--- Begin ---
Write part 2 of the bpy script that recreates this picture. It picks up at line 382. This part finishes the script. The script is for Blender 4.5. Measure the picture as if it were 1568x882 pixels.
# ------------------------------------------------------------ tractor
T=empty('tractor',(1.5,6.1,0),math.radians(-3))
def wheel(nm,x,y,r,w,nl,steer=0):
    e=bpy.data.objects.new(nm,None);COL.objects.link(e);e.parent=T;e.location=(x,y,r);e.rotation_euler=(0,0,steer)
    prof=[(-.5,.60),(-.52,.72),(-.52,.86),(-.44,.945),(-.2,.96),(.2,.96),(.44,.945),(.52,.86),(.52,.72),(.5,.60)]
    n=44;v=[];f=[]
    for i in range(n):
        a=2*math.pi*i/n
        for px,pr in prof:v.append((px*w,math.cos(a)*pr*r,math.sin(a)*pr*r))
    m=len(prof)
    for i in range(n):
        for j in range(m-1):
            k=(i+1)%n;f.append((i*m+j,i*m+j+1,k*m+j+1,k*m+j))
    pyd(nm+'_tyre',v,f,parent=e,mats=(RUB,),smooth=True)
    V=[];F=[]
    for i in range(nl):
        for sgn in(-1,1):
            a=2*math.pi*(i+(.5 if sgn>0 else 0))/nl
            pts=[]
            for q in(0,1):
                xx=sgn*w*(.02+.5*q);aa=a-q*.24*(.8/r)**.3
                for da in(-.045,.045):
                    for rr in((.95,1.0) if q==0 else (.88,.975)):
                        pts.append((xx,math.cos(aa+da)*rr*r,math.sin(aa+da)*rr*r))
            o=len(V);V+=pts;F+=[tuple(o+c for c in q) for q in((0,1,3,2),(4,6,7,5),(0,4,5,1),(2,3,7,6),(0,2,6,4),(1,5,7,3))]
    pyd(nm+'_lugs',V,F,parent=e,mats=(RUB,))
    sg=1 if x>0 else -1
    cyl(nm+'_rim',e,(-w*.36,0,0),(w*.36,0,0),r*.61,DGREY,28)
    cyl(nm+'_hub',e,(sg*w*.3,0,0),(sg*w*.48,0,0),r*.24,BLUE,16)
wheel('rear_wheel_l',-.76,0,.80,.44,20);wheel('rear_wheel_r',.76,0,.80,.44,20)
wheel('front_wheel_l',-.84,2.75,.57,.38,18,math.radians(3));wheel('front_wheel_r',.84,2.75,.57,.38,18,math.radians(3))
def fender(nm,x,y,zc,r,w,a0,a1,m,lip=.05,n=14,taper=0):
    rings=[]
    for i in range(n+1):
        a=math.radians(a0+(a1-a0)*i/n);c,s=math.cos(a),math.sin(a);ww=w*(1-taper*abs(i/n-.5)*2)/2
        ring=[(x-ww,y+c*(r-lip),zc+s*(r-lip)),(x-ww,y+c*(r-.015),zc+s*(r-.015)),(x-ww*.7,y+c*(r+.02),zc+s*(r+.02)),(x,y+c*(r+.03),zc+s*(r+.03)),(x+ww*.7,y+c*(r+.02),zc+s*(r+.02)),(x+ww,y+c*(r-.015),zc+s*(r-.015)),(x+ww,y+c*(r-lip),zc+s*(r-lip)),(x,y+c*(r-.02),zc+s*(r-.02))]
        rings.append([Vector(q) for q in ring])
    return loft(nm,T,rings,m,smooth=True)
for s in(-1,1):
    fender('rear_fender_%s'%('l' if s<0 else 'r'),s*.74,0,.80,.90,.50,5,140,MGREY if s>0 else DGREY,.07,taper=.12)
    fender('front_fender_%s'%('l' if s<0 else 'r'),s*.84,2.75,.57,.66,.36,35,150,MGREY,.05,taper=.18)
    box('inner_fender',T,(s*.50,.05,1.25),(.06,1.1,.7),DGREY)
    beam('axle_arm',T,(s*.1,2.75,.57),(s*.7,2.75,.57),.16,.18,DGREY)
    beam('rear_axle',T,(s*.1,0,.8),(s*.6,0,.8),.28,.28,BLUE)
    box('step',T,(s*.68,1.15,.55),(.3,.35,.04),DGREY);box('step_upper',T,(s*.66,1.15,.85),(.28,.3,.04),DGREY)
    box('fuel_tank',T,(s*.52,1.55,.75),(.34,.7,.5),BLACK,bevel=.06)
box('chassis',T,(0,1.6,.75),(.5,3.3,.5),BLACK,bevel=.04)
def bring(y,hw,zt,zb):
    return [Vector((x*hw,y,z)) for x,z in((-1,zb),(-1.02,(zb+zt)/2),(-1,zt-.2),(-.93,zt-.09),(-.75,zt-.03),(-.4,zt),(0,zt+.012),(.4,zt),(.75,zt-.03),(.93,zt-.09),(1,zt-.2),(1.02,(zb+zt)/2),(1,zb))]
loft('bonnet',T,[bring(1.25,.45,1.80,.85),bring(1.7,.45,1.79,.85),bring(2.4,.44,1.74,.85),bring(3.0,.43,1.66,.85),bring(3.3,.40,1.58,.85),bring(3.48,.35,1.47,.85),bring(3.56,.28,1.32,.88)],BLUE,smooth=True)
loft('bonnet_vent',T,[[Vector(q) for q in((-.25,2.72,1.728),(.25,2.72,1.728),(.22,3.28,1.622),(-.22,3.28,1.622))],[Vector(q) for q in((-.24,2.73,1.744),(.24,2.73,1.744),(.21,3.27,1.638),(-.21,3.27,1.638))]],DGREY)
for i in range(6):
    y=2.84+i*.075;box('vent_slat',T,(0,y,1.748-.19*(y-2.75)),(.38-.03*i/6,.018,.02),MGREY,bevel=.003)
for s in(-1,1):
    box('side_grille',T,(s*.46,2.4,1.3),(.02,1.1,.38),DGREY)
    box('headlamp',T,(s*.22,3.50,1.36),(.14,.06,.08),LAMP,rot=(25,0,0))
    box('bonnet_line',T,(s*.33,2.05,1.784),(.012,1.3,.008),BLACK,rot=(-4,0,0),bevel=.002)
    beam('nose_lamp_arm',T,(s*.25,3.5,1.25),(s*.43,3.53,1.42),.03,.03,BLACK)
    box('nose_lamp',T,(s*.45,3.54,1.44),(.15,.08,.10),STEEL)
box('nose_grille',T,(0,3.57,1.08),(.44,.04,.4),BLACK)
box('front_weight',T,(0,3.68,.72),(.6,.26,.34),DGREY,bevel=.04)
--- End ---
### Problem requirements
Retype the material in full. Each word must match.

### Exercise solution
Write part 2 of the bpy script that recreates this picture. It picks up at line 382. This part finishes the script. The script is for Blender 4.5. Measure the picture as if it were 1568x882 pixels.
# ------------------------------------------------------------ tractor
T=empty('tractor',(1.5,6.1,0),math.radians(-3))
def wheel(nm,x,y,r,w,nl,steer=0):
    e=bpy.data.objects.new(nm,None);COL.objects.link(e);e.parent=T;e.location=(x,y,r);e.rotation_euler=(0,0,steer)
    prof=[(-.5,.60),(-.52,.72),(-.52,.86),(-.44,.945),(-.2,.96),(.2,.96),(.44,.945),(.52,.86),(.52,.72),(.5,.60)]
    n=44;v=[];f=[]
    for i in range(n):
        a=2*math.pi*i/n
        for px,pr in prof:v.append((px*w,math.cos(a)*pr*r,math.sin(a)*pr*r))
    m=len(prof)
    for i in range(n):
        for j in range(m-1):
            k=(i+1)%n;f.append((i*m+j,i*m+j+1,k*m+j+1,k*m+j))
    pyd(nm+'_tyre',v,f,parent=e,mats=(RUB,),smooth=True)
    V=[];F=[]
    for i in range(nl):
        for sgn in(-1,1):
            a=2*math.pi*(i+(.5 if sgn>0 else 0))/nl
            pts=[]
            for q in(0,1):
                xx=sgn*w*(.02+.5*q);aa=a-q*.24*(.8/r)**.3
                for da in(-.045,.045):
                    for rr in((.95,1.0) if q==0 else (.88,.975)):
                        pts.append((xx,math.cos(aa+da)*rr*r,math.sin(aa+da)*rr*r))
            o=len(V);V+=pts;F+=[tuple(o+c for c in q) for q in((0,1,3,2),(4,6,7,5),(0,4,5,1),(2,3,7,6),(0,2,6,4),(1,5,7,3))]
    pyd(nm+'_lugs',V,F,parent=e,mats=(RUB,))
    sg=1 if x>0 else -1
    cyl(nm+'_rim',e,(-w*.36,0,0),(w*.36,0,0),r*.61,DGREY,28)
    cyl(nm+'_hub',e,(sg*w*.3,0,0),(sg*w*.48,0,0),r*.24,BLUE,16)
wheel('rear_wheel_l',-.76,0,.80,.44,20);wheel('rear_wheel_r',.76,0,.80,.44,20)
wheel('front_wheel_l',-.84,2.75,.57,.38,18,math.radians(3));wheel('front_wheel_r',.84,2.75,.57,.38,18,math.radians(3))
def fender(nm,x,y,zc,r,w,a0,a1,m,lip=.05,n=14,taper=0):
    rings=[]
    for i in range(n+1):
        a=math.radians(a0+(a1-a0)*i/n);c,s=math.cos(a),math.sin(a);ww=w*(1-taper*abs(i/n-.5)*2)/2
        ring=[(x-ww,y+c*(r-lip),zc+s*(r-lip)),(x-ww,y+c*(r-.015),zc+s*(r-.015)),(x-ww*.7,y+c*(r+.02),zc+s*(r+.02)),(x,y+c*(r+.03),zc+s*(r+.03)),(x+ww*.7,y+c*(r+.02),zc+s*(r+.02)),(x+ww,y+c*(r-.015),zc+s*(r-.015)),(x+ww,y+c*(r-lip),zc+s*(r-lip)),(x,y+c*(r-.02),zc+s*(r-.02))]
        rings.append([Vector(q) for q in ring])
    return loft(nm,T,rings,m,smooth=True)
for s in(-1,1):
    fender('rear_fender_%s'%('l' if s<0 else 'r'),s*.74,0,.80,.90,.50,5,140,MGREY if s>0 else DGREY,.07,taper=.12)
    fender('front_fender_%s'%('l' if s<0 else 'r'),s*.84,2.75,.57,.66,.36,35,150,MGREY,.05,taper=.18)
    box('inner_fender',T,(s*.50,.05,1.25),(.06,1.1,.7),DGREY)
    beam('axle_arm',T,(s*.1,2.75,.57),(s*.7,2.75,.57),.16,.18,DGREY)
    beam('rear_axle',T,(s*.1,0,.8),(s*.6,0,.8),.28,.28,BLUE)
    box('step',T,(s*.68,1.15,.55),(.3,.35,.04),DGREY);box('step_upper',T,(s*.66,1.15,.85),(.28,.3,.04),DGREY)
    box('fuel_tank',T,(s*.52,1.55,.75),(.34,.7,.5),BLACK,bevel=.06)
box('chassis',T,(0,1.6,.75),(.5,3.3,.5),BLACK,bevel=.04)
def bring(y,hw,zt,zb):
    return [Vector((x*hw,y,z)) for x,z in((-1,zb),(-1.02,(zb+zt)/2),(-1,zt-.2),(-.93,zt-.09),(-.75,zt-.03),(-.4,zt),(0,zt+.012),(.4,zt),(.75,zt-.03),(.93,zt-.09),(1,zt-.2),(1.02,(zb+zt)/2),(1,zb))]
loft('bonnet',T,[bring(1.25,.45,1.80,.85),bring(1.7,.45,1.79,.85),bring(2.4,.44,1.74,.85),bring(3.0,.43,1.66,.85),bring(3.3,.40,1.58,.85),bring(3.48,.35,1.47,.85),bring(3.56,.28,1.32,.88)],BLUE,smooth=True)
loft('bonnet_vent',T,[[Vector(q) for q in((-.25,2.72,1.728),(.25,2.72,1.728),(.22,3.28,1.622),(-.22,3.28,1.622))],[Vector(q) for q in((-.24,2.73,1.744),(.24,2.73,1.744),(.21,3.27,1.638),(-.21,3.27,1.638))]],DGREY)
for i in range(6):
    y=2.84+i*.075;box('vent_slat',T,(0,y,1.748-.19*(y-2.75)),(.38-.03*i/6,.018,.02),MGREY,bevel=.003)
for s in(-1,1):
    box('side_grille',T,(s*.46,2.4,1.3),(.02,1.1,.38),DGREY)
    box('headlamp',T,(s*.22,3.50,1.36),(.14,.06,.08),LAMP,rot=(25,0,0))
    box('bonnet_line',T,(s*.33,2.05,1.784),(.012,1.3,.008),BLACK,rot=(-4,0,0),bevel=.002)
    beam('nose_lamp_arm',T,(s*.25,3.5,1.25),(s*.43,3.53,1.42),.03,.03,BLACK)
    box('nose_lamp',T,(s*.45,3.54,1.44),(.15,.08,.10),STEEL)
box('nose_grille',T,(0,3.57,1.08),(.44,.04,.4),BLACK)
box('front_weight',T,(0,3.68,.72),(.6,.26,.34),DGREY,bevel=.04)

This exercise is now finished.